STATED GOAL:
Count how many lines contain the word "writing". Please give only the number.

SOURCE MATERIAL:
::::::::

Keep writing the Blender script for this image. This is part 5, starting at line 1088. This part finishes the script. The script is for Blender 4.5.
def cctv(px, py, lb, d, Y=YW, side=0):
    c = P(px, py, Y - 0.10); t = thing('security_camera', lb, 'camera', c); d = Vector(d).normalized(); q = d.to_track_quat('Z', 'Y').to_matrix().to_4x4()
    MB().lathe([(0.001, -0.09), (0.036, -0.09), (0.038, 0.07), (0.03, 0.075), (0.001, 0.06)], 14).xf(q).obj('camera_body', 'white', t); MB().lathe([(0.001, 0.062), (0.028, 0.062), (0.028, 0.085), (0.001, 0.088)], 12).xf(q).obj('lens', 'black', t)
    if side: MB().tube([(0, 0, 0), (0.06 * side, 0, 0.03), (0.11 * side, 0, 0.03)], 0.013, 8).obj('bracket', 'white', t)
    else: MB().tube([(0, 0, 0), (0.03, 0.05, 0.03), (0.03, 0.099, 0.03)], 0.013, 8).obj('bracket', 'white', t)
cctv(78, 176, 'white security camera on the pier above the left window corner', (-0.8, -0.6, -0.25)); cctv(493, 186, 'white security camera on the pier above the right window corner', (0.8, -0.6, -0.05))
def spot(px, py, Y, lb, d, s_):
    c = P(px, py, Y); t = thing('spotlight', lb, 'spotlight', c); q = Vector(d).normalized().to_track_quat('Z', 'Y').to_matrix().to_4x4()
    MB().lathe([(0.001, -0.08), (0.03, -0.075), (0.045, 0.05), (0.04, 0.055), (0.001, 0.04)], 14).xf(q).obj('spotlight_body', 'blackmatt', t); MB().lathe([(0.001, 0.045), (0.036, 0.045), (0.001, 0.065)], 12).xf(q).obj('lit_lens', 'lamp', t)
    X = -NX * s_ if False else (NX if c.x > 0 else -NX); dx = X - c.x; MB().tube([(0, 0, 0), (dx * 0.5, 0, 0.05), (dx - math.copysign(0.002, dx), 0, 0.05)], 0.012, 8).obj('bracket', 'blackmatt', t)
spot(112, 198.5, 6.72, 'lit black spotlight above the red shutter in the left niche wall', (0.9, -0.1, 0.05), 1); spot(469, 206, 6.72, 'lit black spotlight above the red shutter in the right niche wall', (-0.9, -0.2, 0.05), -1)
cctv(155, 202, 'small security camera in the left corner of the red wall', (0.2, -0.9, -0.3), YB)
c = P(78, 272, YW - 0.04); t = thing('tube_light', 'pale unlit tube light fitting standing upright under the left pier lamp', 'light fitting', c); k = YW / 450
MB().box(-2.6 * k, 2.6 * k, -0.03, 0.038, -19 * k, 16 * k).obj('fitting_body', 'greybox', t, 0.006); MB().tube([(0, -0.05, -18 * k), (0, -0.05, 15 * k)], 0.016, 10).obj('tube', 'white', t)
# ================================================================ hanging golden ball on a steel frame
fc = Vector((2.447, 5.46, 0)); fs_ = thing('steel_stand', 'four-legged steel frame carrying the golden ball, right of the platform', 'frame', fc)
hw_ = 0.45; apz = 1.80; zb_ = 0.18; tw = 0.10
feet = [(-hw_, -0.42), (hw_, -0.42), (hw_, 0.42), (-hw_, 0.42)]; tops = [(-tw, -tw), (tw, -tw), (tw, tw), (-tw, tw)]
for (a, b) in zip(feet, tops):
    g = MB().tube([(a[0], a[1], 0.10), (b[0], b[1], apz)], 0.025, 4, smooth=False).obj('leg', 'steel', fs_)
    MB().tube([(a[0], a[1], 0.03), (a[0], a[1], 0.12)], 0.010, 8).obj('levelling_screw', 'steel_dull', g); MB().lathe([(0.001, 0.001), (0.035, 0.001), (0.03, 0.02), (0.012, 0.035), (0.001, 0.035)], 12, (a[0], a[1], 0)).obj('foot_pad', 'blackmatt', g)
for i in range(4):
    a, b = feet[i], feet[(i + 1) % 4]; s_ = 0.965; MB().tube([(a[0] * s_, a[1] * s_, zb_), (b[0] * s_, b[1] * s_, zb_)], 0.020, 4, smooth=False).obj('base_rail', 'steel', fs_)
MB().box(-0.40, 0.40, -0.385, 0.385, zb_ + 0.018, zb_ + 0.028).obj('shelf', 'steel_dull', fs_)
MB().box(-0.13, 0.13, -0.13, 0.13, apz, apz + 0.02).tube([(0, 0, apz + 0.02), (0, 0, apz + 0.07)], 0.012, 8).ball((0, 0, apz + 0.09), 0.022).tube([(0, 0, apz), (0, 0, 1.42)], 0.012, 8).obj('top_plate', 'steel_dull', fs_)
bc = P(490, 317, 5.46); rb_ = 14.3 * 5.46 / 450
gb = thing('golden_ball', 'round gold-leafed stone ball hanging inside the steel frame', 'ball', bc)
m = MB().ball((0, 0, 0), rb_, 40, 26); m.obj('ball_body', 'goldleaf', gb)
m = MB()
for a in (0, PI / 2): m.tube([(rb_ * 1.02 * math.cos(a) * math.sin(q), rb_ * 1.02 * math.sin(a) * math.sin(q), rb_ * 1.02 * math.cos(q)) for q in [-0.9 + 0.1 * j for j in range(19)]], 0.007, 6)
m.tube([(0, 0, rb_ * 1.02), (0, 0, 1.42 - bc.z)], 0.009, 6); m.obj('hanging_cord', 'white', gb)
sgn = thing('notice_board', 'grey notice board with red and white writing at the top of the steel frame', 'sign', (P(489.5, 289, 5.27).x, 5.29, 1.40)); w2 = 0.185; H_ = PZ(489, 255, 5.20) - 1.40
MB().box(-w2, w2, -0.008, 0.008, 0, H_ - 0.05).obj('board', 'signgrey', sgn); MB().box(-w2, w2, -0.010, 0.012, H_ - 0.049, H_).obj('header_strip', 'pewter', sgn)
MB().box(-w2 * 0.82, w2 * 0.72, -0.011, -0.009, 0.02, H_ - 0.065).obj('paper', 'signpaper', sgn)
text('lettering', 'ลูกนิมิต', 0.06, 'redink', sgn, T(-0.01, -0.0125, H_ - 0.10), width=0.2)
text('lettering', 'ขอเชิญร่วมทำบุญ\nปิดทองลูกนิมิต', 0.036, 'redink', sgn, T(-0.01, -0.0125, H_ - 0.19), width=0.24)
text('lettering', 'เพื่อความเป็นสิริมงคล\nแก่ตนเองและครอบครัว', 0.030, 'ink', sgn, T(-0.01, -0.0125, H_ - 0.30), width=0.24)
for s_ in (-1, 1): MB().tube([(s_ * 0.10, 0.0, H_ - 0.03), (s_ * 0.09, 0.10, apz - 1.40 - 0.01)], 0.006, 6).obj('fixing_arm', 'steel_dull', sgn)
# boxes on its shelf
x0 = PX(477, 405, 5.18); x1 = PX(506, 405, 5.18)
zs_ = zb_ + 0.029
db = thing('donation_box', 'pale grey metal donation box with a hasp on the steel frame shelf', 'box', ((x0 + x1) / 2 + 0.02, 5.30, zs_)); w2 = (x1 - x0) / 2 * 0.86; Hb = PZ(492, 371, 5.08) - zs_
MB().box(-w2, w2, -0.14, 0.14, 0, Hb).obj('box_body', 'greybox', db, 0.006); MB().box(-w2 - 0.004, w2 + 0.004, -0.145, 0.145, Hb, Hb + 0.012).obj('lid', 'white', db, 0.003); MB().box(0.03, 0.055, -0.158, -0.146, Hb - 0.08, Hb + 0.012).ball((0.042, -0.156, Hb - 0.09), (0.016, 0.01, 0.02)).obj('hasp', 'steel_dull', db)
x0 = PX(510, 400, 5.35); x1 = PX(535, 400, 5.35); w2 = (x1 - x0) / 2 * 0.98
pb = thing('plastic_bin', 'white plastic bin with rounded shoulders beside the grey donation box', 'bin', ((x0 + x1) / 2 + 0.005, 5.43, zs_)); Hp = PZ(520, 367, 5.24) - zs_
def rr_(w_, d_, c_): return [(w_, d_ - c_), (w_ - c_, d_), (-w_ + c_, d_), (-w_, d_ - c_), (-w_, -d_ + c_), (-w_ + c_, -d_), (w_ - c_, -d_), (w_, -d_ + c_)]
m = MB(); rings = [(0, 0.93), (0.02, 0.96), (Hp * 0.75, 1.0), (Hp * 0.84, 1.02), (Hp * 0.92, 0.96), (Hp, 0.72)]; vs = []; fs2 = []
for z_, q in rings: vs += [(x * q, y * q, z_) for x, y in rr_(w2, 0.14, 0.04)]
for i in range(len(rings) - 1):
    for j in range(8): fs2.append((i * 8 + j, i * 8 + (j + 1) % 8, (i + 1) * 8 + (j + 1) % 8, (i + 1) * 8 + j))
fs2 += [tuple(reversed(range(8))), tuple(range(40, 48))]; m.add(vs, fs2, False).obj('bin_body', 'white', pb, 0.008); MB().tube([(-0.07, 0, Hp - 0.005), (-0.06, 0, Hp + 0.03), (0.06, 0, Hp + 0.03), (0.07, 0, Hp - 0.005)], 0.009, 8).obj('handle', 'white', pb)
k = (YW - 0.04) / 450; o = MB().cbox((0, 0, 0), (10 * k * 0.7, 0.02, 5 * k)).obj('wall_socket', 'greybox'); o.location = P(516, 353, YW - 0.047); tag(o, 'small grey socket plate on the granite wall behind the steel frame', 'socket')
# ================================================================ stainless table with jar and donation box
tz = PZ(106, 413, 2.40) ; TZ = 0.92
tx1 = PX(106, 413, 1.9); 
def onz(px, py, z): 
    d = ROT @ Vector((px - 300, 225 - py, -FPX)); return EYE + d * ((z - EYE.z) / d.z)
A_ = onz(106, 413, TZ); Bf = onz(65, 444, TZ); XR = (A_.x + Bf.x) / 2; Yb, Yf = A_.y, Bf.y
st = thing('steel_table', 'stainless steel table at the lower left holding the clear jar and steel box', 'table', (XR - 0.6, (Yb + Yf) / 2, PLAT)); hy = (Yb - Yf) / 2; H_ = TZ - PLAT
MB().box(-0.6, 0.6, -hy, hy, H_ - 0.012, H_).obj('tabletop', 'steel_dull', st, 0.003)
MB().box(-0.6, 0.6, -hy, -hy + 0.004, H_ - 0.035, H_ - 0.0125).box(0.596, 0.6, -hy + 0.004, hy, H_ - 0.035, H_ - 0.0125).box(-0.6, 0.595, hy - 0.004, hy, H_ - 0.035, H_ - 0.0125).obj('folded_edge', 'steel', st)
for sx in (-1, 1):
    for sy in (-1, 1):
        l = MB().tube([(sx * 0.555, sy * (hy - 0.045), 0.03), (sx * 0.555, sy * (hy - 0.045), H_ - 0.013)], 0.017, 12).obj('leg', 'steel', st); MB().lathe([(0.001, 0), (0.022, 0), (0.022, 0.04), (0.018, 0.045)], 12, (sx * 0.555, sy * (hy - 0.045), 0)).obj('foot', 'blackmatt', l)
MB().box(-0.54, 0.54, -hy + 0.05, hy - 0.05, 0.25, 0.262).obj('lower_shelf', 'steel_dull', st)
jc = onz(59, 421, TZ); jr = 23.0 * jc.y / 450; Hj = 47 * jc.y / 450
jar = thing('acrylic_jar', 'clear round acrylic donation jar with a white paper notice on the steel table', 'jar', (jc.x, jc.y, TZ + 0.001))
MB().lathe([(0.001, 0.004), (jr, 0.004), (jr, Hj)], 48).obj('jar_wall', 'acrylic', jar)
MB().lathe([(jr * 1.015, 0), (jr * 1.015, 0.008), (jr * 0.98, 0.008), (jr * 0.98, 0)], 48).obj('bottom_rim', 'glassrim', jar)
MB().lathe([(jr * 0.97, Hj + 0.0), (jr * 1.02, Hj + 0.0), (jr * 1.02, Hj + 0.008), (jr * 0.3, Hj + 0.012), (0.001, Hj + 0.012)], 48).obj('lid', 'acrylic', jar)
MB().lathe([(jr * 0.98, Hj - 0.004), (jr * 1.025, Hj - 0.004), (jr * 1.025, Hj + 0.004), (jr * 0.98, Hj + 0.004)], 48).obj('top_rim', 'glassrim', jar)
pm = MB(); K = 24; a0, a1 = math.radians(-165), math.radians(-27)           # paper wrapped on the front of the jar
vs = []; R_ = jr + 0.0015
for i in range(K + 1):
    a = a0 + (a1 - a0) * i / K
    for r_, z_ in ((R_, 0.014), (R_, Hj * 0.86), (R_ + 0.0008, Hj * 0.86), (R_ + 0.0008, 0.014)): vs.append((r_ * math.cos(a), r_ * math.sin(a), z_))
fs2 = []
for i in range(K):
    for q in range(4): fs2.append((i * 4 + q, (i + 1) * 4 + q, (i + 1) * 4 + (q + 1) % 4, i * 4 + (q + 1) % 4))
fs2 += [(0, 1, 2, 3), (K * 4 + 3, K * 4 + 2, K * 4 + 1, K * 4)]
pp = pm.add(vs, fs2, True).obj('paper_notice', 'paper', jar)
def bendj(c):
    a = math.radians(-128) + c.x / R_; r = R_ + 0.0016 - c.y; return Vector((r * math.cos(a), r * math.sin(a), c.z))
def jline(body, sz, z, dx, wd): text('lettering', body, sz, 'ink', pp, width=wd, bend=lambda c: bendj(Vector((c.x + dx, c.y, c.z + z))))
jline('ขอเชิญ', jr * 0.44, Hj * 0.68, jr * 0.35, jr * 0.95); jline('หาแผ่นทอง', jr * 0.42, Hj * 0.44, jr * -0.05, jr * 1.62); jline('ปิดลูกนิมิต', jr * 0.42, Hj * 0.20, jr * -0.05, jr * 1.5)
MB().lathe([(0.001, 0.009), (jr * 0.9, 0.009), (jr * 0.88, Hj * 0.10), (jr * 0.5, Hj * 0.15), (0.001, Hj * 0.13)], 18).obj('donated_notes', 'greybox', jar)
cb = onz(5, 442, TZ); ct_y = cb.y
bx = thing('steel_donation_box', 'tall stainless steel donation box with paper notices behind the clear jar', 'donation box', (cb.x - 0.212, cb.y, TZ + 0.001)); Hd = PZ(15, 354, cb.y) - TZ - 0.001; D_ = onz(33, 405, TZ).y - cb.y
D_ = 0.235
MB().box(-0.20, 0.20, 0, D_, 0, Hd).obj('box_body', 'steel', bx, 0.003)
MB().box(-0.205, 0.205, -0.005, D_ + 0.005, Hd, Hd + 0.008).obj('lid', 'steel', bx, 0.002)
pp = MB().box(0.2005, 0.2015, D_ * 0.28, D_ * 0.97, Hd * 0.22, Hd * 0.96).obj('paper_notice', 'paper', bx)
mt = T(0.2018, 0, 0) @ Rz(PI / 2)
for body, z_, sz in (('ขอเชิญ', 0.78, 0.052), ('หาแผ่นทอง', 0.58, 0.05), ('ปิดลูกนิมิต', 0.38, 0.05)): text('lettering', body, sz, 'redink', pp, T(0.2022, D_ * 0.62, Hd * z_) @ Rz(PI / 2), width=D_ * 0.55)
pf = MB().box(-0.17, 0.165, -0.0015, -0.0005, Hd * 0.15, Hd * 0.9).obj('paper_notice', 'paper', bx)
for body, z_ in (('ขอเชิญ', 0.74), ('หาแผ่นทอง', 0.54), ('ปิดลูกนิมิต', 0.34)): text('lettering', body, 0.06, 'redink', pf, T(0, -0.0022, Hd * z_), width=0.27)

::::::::

REPLY TO THE EXERCISE:
2